Which brings us back to the first type: tax breaks and other incentives for major companies to locate or re-locate new plants and/or corporate headquarters.  In the past number of years, very conservative South Carolina has aggressively used incentives to lure BMW to Greenville and Boeing’s Dreamliner plant to Charleston. Obviously, BMW and Boeing were winners in these situations. How about the politicians that pushed the incentives through? I would suspect they won also.

But so did all of Greenville. Two decades in, the plant has been even better for the area than anticipated. And Charleston, too. So did all of South Carolina. Citizens who had nothing to do with the crony recipes that landed these facilities still benefitted mightily, through jobs, property values, supporting small business opportunities and other spinoff activites.  The governments that gave the incentives win through a long-term stream of increased tax revenues due to the local economic growth. Maybe it was a bit stinky to get pushed through -- and again this is not a blanket endorsement of these situations – but often they do end up as win/win/win outcomes. The Solyndra model or the GE model never end up this way.

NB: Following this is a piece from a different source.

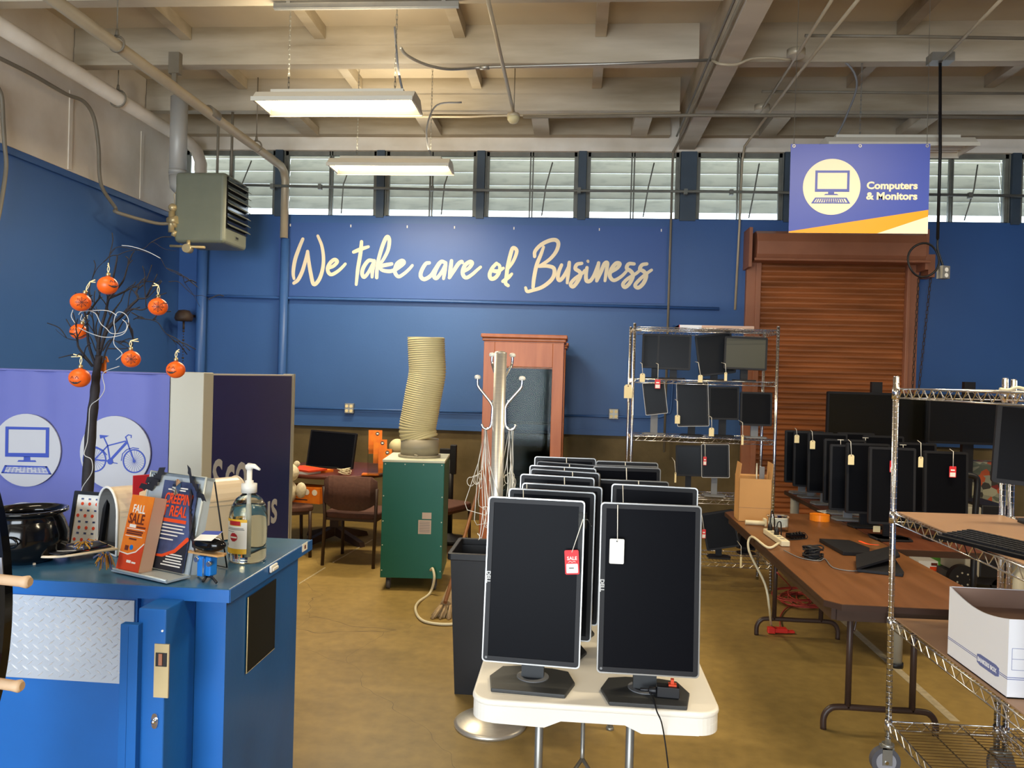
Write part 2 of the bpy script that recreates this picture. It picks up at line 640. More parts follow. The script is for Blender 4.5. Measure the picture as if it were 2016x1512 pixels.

As such, the tax incentive packages, while they smack of cronyism to a degree, are far less of a blight on the economy than the other two iterations of cronyism. And I can guarantee you that many hard-core Tea Party conservatives in the Palmetto State are extremely happy that BMW and Boeing came to South Carolina. I don’t think they are being hypocritical either.

Conservatives should certainly keep the pressure up on exposing and stamping out cronyism wherever they can. But let’s not get distracted.  Our Founders charged us with establishing and maintaining a more perfect union, not a utopia.  Stamping out the worst of the crony deals would be a lot more perfect situation than we have now.